Here's the thread I got the idea from: http://www.quora.com/Do-men-have-a-wider-variance-of-intelligence-than-women/answer/Ed-Yong
Basically, this is a model that might be able to explain why there aren't more females in prestigious math/science competitions - it might be a statistical artifact arising from the simple fact that there are far more males than females in math/science. If this model applies, then we may not need to assume that male intelligence has higher variance than female intelligence.
The question I'd like to see addressed: If we assume equal means and equal variances (but different sample sizes), then is the model in the paper still the best model when used for predicting, say, the gender composition of the team of the 5-10 best players? Rather than just the gender composition of the grandmaster?
http://rspb.royalsocietypublishing.org/content/276/1659/1161.full#sec-3 has the diagram and use of the model
They basically used pairing between the top 100 males and top 100 females. Is that a valid assumption to make though? It works for grandmasters - that's true - but would it work if we're trying to select the top 10 people in any field? It's entirely possible, after all, that the expected distributions would be different if we're trying to select from a random distribution of the top 5 players of each gender, rather than the n-th ranked player of each gender.

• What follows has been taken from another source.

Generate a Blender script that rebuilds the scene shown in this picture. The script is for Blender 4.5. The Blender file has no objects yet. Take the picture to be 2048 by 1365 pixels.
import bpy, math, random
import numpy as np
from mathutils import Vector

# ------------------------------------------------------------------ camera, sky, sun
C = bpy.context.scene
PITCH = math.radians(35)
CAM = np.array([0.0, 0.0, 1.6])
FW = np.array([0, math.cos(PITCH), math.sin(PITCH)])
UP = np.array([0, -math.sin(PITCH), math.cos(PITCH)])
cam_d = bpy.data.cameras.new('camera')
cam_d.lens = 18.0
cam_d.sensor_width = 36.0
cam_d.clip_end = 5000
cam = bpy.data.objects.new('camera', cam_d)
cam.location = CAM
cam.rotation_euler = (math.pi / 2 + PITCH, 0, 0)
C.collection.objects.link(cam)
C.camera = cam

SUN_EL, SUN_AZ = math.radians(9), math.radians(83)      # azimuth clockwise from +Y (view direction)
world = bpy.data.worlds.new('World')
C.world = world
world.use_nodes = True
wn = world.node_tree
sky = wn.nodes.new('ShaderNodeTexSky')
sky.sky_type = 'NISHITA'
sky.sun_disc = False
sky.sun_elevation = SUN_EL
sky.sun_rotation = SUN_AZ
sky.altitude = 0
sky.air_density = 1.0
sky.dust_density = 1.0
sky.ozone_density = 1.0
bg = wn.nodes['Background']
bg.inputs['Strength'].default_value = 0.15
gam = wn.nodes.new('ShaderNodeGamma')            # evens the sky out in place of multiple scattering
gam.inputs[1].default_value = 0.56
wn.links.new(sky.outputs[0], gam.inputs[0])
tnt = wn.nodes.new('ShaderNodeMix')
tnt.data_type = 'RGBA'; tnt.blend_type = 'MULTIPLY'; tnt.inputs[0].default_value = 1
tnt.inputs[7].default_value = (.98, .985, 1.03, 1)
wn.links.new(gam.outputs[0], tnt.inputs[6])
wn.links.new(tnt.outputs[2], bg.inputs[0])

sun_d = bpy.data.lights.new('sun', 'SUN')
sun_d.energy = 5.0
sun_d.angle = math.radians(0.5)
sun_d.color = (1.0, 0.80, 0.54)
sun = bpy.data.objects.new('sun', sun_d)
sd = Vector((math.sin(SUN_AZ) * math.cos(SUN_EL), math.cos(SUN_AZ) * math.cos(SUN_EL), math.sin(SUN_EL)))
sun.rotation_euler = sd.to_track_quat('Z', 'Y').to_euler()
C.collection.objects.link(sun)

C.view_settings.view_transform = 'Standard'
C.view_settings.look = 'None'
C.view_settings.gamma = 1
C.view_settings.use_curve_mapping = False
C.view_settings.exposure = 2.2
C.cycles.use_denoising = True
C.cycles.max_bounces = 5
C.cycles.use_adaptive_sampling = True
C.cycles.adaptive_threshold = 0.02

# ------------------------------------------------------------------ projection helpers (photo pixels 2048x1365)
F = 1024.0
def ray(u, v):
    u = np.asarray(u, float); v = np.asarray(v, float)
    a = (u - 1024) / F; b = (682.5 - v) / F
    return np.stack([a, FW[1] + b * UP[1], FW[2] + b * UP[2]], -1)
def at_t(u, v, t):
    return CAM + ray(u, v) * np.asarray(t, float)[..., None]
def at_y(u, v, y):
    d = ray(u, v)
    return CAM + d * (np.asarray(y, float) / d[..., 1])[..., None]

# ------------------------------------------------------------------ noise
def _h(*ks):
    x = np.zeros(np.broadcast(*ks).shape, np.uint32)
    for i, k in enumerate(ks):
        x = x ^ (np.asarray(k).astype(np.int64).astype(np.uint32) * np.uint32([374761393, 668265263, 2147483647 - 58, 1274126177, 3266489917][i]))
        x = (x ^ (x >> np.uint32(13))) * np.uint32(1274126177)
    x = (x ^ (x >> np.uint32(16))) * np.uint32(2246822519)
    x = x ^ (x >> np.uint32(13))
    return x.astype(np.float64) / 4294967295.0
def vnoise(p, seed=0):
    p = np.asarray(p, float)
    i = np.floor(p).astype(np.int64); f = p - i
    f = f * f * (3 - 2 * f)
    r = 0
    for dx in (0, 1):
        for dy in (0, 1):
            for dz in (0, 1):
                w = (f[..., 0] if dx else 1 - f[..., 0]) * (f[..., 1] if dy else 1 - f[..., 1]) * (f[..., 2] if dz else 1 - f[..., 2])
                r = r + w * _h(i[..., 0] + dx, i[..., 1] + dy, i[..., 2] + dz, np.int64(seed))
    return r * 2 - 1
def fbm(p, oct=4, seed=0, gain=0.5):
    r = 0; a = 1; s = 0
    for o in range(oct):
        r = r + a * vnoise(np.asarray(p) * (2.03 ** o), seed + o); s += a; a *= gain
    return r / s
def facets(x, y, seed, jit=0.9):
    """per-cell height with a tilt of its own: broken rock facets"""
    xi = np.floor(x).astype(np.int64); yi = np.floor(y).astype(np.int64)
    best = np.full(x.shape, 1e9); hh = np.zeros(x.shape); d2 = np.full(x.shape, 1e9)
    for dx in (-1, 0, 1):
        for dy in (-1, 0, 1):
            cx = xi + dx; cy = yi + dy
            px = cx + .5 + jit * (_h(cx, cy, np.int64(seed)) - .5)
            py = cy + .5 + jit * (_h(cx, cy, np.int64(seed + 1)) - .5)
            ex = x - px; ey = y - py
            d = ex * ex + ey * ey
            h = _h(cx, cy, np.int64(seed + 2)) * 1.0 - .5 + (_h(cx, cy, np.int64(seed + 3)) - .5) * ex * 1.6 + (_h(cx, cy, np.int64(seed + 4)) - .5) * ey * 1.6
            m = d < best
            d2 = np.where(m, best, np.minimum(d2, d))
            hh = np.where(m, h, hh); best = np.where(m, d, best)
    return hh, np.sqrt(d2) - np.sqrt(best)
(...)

As you increase the number of players you select for a "winning" team, for example, then maybe the distributions play out in a different way. I would expect the smaller group to have higher variance in mean than the larger group. We know that to be true when averaging over the entire population distribution (as a consequence of the central limit theorem). But what if we just want 10 people from each population instead? The fact is that a lot of "potentially" top people will end up dropping out because they would do something other than spend hours a day to practice for a "winning team"
High variability of the extreme value though - that makes sense if we're talking about the very top. In a large population, the extreme value is going to be very consistent. Whereas in a small population, the extreme value is going to have A LOT of variability - but that extreme value spends far more time in the left part of the (mean of extreme values) as compared to the right part of it. So if you had a head-to-head match up most years, the population with the larger sample size will win.
The thing is, what about a head-to-head matchup of the top 10 members of each distribution? It would be some sort of average between the model the paper used (1 to 1 matchups) and the model where we simply had matchups of the two entire populations with each other.